Making The Case For Robin Ventura’s Hall Of Fame Enshrinement

Voting season is upon us, and it’s time for the annual trip up and down the ballot to find worthy candidates for baseball’s greatest honor. Who will make the cut this year? Roberto Alomar? Edgar Martinez? Barry Larkin? Pat Hentgen? Todd Zeile?

Oh no, no, no, those names simply will not do. No, I see but one name on that list that screams “dominance,” one that says “when you are talking about great baseball, you are talking about ME!”

But alas, I do not have a Hall of Fame vote; if I did, I would probably cast idiotic votes for fellow Sox bloggers-in-arms or something similarly stupid while frothing away here in the safety of my mom’s basement. But it seems only right to take a stand in favor of a man who gave you, me, all of us a decade and some change to remember, one marked by utterly fantastic moments and a highlight reel that can stand up alongside the best of them. I speak, of course, of Robin Ventura.

To which some of you may ask: why Robin Ventura?

To which I will ask in return: why not Robin Ventura?

Robin Ventura instilled more fear into the hearts of American League pitchers than the two supposed best hitters of his day.
In 1998, Robin hit fifth, usually situated between Albert Belle or Frank Thomas in the cleanup spot and either of Greg Norton and Wil Cordero in the sixth spot, yet led the league in intentional walks with 15. Do you realize what that means? That means after facing either Belle and his 49 bombs or Frank and his 125 OPS+, American League pitchers were still scared out of their minds because do you know who was waiting on deck, licking his chops and ready to decimate the opposition? Robin Ventura was up to bat, that’s who. And he was going to cut you.

Robin Ventura plays Hall of Fame defense, obviously.
In his career, Ventura won enough Gold Gloves to make a small army of Hall of Famers jealous—one more than Joe Morgan, two more than Nellie Fox, three more than Hank Aaron, four more than Wade Boggs, five more than Rickey Henderson, six more than Sandy Koufax, and an astonishing three times as many as Mickey Mantle and Carlton Fisk combined (and almost as many as Mark “Buehrle” Langston to boot). You want Hall of Fame-level hardware? Robin Ventura has Hall of Fame-level hardware. Because I once heard someone say five Gold Gloves was Hall-worthy. I forget who that was. Or who they were talking about. Some guy. Some guy who had fewer walks and fewer sacrifice hits than Robin Ventura, I might add.

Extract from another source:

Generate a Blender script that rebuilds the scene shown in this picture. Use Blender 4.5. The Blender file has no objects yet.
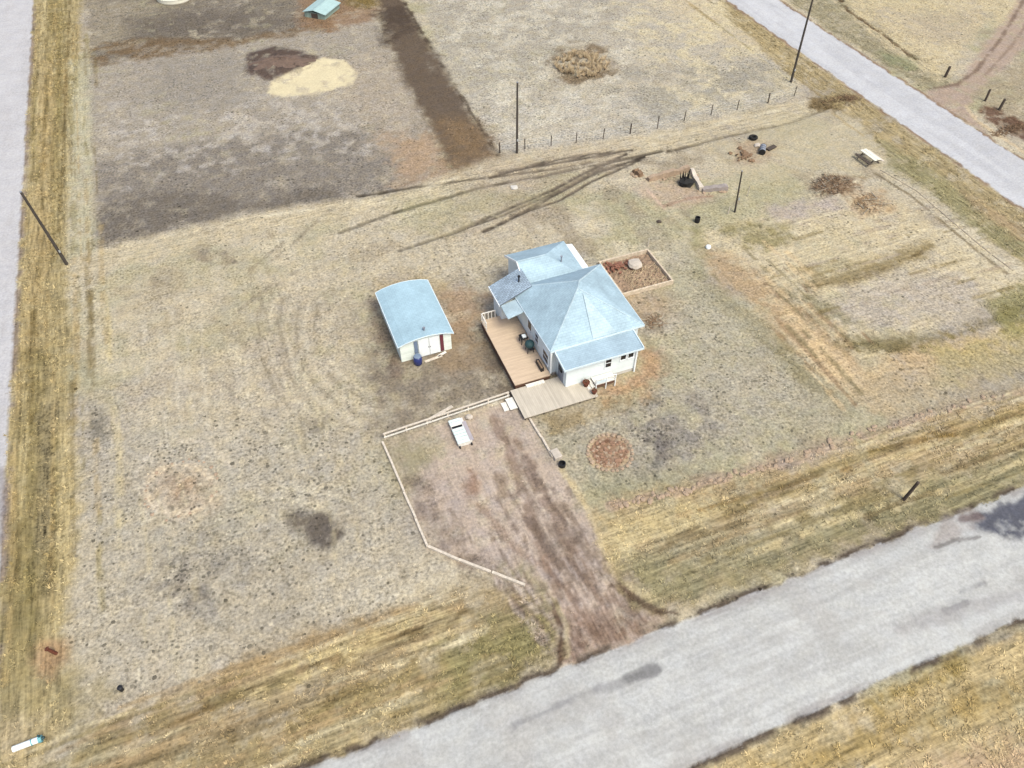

Nolan Ryan/Robin Ventura FightRobin Ventura will beat you up (or get beat up trying).
Robin Ventura once went after Nolan Ryan, famously getting wailed and tossed from the game in the process, thus making him the all-time leader in that category. You know how many times alleged Hall of Fame nominee Kevin Appier did that? None, that’s how many.

Grand Single.
Enough said.

What are you gonna do, vote for Barry Larkin?
Come on, let’s not turn this city’s other other great number 23 into this year’s Dante Bichette. Vote smartly; vote soundly; vote swiftly.

Vote Robin.

4 thoughts on “Making The Case For Robin Ventura’s Hall Of Fame Enshrinement”

  1. Let us not forget the staggering amount of Grand Slams the man had (18), 4th all time. Olympic Gold Medalist. College Baseball Hall of Famer. While I understand the last two do not support an MLB hall bid, it adds to a full-career in baseball.

  2. It surprises me that Rockin’ Robin was only a .267 hitter, because every time I looked up he was driving home a clutch RBI or hitting a grand slam. Where good players get hits, Robin Ventura gets important hits!

  3. always wondered what he was thinking when he charged the mound like that. robin, you don’t mess with a cowboy, especially not an old cowboy! he’s from texas, man, they’re allowed to carry concealed weapons and drink beer while they drive. you wanna fight someone who spent 40 years living in that type of environment?

  4. When one really thinks about it, Ventura had a great career. It seems he’s kind of been forgotten, probably because he’s never been in the news for doing something stupid. I love Joe Crede, but Robin Ventura is the greatest White Sox third baseman of all time.